**SHORT EXERCISE:**
For each line of the data below that holds "scene", copy the line.

**INFORMATION SHOWN:**
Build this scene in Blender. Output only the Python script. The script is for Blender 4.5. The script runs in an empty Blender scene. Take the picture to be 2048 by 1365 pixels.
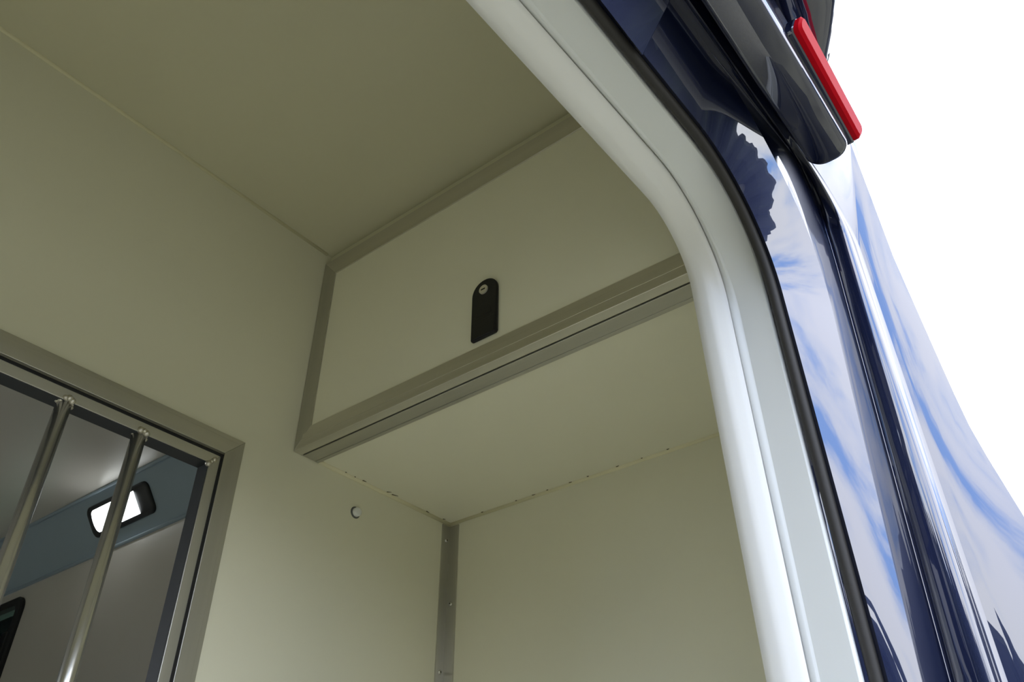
import bpy, bmesh, math, random
from mathutils import Vector, Matrix
random.seed(7)
scene = bpy.context.scene
COL = scene.collection

# ------------------------------------------------------------------ camera
Z0 = 1.45            # height of the lens above the ground (everything below is measured from the lens)
H = 1.1              # interior unit -> metres
S = 0.76             # rear body unit -> metres
yaw, pitch = math.radians(51.748), math.radians(35.856)
FPX = 1674.04
cam_data = bpy.data.cameras.new('camera')
cam_data.sensor_width = 36.0
cam_data.lens = FPX / 2048.0 * 36.0
cam_data.clip_start = 0.02
cam = bpy.data.objects.new('camera', cam_data)
COL.objects.link(cam)
f = Vector((math.cos(pitch) * math.sin(yaw), math.cos(pitch) * math.cos(yaw), math.sin(pitch)))
cam.location = (0, 0, Z0)
cam.rotation_euler = f.to_track_quat('-Z', 'Y').to_euler()
scene.camera = cam

# ------------------------------------------------------------------ sky (broken cloud, bright)
SKY = 4.6
world = bpy.data.worlds.new('World')
scene.world = world
world.use_nodes = True
nt = world.node_tree
nt.nodes.clear()
N = nt.nodes.new
out = N('ShaderNodeOutputWorld'); bg = N('ShaderNodeBackground'); tc = N('ShaderNodeTexCoord')
mp = N('ShaderNodeMapping'); mp.inputs['Scale'].default_value = (1, 1, 1.9); mp.inputs['Location'].default_value = (0.3, 1.7, 0.4)
nz = N('ShaderNodeTexNoise'); nz.inputs['Scale'].default_value = 3.2; nz.inputs['Detail'].default_value = 7; nz.inputs['Roughness'].default_value = 0.55
rp = N('ShaderNodeValToRGB')
rp.color_ramp.elements[0].position = 0.37; rp.color_ramp.elements[0].color = (0.28, 0.48, 0.92, 1)
rp.color_ramp.elements[1].position = 0.54; rp.color_ramp.elements[1].color = (0.94, 0.965, 1.0, 1)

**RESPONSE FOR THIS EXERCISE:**
Build this scene in Blender. Output only the Python script. The script is for Blender 4.5. The script runs in an empty Blender scene. Take the picture to be 2048 by 1365 pixels.
scene = bpy.context.scene
COL = scene.collection
scene.camera = cam
scene.world = world